Wouldn’t it figure the first victim is a nice old lady out walking on the beach with her dog. It doesn’t take long. As soon as she exchanges morning pleasantries with harbor patrolman Harry (played by David Huffman) she bites the dust, or sand in this case. Harry hears the screams from the water but nothing more.

Soon after the woman’s daughter, Catherine (played by Mariana Hill), comes to find out what happened. Has her mother been kidnapped or is there something more sinister at work? Complicating things just slightly is the fact that she almost married Harry not so many years ago. Not the best circumstances to get reacquainted, to say the least, but her love life is going to be the least of her concerns.

Blood Beach is not really a good film. Like any horror movie it does have its moments but poor lighting, strange dialogue and poor pacing do it in. I admit, it pains me to say that. Nothing is more frustrating than having a really cool and unique premise ruined by bad execution. Oh what this movie could have been. But for the review, I’m going to have to talk about what it is not.

Acting? It is what it is. Burt Young basically channels Paulie from “Rocky” right down to the hat he wears. John Saxon is fun to see as the police captain and he has the best line in the movie. “Just when you thought it was safe to go back in the water you can’t get to it.” Classic. The rest of the cast just seems to be there, waiting for their turn to be the next casualty.

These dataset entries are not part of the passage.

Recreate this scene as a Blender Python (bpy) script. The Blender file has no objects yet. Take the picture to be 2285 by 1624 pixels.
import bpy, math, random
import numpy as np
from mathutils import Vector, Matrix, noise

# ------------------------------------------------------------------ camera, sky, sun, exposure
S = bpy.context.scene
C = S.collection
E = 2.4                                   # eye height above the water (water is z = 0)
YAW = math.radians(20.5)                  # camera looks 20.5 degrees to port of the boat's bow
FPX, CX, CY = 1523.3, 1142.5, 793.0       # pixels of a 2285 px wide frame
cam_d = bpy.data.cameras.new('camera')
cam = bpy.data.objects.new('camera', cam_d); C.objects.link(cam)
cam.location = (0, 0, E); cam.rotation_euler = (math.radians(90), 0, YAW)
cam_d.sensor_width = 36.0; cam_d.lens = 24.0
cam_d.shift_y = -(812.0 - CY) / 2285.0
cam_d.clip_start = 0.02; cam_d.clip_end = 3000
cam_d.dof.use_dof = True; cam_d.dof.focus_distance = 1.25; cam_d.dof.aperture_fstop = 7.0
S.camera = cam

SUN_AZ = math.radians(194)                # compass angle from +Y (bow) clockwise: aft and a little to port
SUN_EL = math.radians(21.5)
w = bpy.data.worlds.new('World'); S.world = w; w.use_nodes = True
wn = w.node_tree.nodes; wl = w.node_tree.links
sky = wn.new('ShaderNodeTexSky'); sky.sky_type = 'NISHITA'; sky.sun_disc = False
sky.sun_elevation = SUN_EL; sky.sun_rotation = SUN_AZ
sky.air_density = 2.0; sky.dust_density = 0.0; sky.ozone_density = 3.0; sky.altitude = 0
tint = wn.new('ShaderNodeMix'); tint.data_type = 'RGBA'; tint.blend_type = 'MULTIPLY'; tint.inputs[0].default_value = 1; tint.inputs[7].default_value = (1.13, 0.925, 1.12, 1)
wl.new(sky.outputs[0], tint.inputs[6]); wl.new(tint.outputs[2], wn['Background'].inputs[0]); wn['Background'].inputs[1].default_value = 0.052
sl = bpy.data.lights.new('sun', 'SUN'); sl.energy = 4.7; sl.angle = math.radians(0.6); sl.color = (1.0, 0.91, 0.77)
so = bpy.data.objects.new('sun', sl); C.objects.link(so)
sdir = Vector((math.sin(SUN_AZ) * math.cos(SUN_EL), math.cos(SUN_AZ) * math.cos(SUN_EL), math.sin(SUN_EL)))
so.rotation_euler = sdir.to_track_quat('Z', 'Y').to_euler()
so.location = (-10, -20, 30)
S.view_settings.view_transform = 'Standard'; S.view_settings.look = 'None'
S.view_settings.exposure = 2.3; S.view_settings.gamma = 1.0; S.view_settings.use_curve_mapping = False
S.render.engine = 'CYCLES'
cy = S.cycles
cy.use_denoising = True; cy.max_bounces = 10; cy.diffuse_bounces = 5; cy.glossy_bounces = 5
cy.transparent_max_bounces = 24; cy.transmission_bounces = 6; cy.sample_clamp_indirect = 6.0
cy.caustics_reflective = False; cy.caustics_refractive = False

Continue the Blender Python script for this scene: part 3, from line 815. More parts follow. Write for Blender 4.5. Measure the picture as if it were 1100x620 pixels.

The directing is nothing special. Don’t blame the screenwriter for a poor script because Jeffrey Bloom wears that hat as well. He even came up with the story. The pacing could have been so much better and I think part of that problem seems to be a lack of rising tension. There is a term in screenwriting and film in general called “stakes are raised.” It is a moment in the film where, well, the stakes are raised but more importantly it helps propel the film’s momentum as it goes deeper into the second and third acts.

You just don’t have that here. Sure more and more people are killed but aside from that you could really care less if any of our main characters are next. Simply put there is a feeling of detachment and that almost always spells doom for a movie.

All in all I would have to say don’t see this one unless you are a huge fan of eighties horror and just have to see everything from that era. It just isn’t worth sitting through the whole film to see the few, and I do mean few, cool scenes. Did I mention that I hate a great premise ruined?